^ So I was at the festival for the full twelve hours. Lots of entertaining narrative shorts and a good variety of interesting documentaries, ranging in length from one to thirty minutes.
A few of my favorites:
Secret Decoder Ring (4:00) — A boy sends in his cereal boxtops for a prize with special powers.
CODA Pride (9:41) — A local 17-year-old filmmaker's documentary short about a community that I'd never really thought of before: hearing children of deaf adults.
Cycle (12:00) — A horror-comedy about a guy who gets attacked by his dirty clothes at the laundromat.
September Sketchbook (7:44) — An impressive experimental animation of flags of the world morphing into other designs and figures, made from over 5400 individual marker-on-paper drawings. I voted for this one as my favorite of the festival, partly because of my lifelong interest in vexillology, but it was a very tough decision.
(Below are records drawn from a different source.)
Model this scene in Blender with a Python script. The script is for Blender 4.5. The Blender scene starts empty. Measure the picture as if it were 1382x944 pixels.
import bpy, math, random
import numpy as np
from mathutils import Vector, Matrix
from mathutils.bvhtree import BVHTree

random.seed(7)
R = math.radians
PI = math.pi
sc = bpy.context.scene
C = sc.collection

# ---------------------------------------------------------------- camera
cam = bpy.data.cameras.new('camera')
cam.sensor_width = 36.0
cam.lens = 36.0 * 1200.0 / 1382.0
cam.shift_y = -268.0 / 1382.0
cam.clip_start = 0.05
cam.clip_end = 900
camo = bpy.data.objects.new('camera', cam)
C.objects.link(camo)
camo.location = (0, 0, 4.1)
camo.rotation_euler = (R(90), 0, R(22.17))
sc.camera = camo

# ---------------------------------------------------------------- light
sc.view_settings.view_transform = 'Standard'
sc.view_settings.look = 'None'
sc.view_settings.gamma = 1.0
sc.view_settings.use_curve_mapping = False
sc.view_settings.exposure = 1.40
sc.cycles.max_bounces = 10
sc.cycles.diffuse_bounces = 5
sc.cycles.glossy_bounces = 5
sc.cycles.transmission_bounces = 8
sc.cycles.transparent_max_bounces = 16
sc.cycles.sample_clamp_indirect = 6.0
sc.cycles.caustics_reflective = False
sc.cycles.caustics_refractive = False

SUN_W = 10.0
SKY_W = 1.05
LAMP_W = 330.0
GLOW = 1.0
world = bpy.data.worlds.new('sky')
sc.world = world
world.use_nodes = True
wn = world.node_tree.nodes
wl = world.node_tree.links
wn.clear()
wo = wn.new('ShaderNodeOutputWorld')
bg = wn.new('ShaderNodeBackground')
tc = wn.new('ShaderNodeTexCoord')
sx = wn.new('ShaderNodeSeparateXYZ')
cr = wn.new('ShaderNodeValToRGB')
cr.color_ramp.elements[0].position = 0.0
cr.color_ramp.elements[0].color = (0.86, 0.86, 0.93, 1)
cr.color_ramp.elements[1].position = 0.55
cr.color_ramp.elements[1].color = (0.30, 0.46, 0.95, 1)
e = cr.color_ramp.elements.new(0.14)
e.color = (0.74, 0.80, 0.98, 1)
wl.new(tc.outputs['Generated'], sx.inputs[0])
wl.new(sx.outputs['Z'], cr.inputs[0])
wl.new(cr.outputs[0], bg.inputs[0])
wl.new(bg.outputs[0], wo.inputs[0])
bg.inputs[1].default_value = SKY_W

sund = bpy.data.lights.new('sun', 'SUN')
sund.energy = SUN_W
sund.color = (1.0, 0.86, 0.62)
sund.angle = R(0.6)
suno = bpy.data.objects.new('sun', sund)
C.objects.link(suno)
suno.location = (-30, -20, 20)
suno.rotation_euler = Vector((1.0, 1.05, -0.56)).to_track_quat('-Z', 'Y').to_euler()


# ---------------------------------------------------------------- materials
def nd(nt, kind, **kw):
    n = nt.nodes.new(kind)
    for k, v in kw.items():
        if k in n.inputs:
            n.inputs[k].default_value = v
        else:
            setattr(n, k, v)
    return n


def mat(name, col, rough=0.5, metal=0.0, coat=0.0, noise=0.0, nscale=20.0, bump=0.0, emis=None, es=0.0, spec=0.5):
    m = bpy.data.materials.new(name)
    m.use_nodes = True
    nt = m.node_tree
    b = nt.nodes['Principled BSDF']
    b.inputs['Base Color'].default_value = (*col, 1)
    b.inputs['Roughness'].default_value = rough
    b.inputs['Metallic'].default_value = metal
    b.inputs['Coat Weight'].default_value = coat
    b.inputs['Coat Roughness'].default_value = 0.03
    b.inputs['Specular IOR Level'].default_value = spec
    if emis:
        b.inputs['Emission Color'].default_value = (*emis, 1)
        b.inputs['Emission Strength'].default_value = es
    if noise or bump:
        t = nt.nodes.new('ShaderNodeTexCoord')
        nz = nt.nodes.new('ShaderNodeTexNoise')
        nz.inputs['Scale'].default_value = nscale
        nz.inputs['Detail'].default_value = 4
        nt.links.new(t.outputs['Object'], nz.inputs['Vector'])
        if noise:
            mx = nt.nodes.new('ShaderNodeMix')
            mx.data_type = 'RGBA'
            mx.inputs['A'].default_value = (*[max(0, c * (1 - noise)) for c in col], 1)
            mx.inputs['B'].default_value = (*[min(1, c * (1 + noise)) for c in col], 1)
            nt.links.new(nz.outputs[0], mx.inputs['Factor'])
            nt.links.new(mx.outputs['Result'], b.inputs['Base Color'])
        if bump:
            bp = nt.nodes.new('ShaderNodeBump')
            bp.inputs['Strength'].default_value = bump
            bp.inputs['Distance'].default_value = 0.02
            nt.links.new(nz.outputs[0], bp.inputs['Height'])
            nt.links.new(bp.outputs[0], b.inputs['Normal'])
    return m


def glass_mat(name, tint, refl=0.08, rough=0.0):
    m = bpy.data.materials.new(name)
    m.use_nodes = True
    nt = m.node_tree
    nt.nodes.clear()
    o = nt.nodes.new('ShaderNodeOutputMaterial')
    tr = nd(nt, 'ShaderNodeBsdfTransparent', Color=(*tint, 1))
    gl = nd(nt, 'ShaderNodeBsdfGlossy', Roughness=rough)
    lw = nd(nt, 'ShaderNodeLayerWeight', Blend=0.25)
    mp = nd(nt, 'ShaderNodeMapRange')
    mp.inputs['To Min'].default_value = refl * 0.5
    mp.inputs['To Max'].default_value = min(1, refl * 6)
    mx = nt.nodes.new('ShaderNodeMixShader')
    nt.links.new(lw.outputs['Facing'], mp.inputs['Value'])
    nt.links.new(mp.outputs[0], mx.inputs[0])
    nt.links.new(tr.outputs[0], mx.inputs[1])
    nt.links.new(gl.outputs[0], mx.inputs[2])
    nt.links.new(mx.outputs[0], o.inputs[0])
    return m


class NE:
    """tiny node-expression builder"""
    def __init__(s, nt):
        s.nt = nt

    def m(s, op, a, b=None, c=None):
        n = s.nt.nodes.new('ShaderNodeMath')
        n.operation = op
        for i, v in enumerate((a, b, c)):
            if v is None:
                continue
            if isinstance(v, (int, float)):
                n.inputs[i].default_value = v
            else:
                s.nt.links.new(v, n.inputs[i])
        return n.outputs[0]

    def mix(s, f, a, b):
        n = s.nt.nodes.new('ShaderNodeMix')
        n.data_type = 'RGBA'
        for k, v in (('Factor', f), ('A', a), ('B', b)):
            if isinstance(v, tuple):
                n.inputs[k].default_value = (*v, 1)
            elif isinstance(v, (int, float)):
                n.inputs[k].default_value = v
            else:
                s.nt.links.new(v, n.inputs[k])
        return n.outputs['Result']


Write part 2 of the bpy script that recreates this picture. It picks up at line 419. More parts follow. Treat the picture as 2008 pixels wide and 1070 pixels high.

Manga and anime expert Fred Schodt gave a lecture about the God of Manga, Tezuka Osamu, and showed three of his experimental films from the 1980s, including one of my all-time favorite animated shorts, Broken Down Film. It was cool to be able to see this program so soon after visiting the Tezuka Museum in Takarazuka earlier this month, and I got my copy of Schodt's Manga! Manga! The World of Japanese Comics autographed.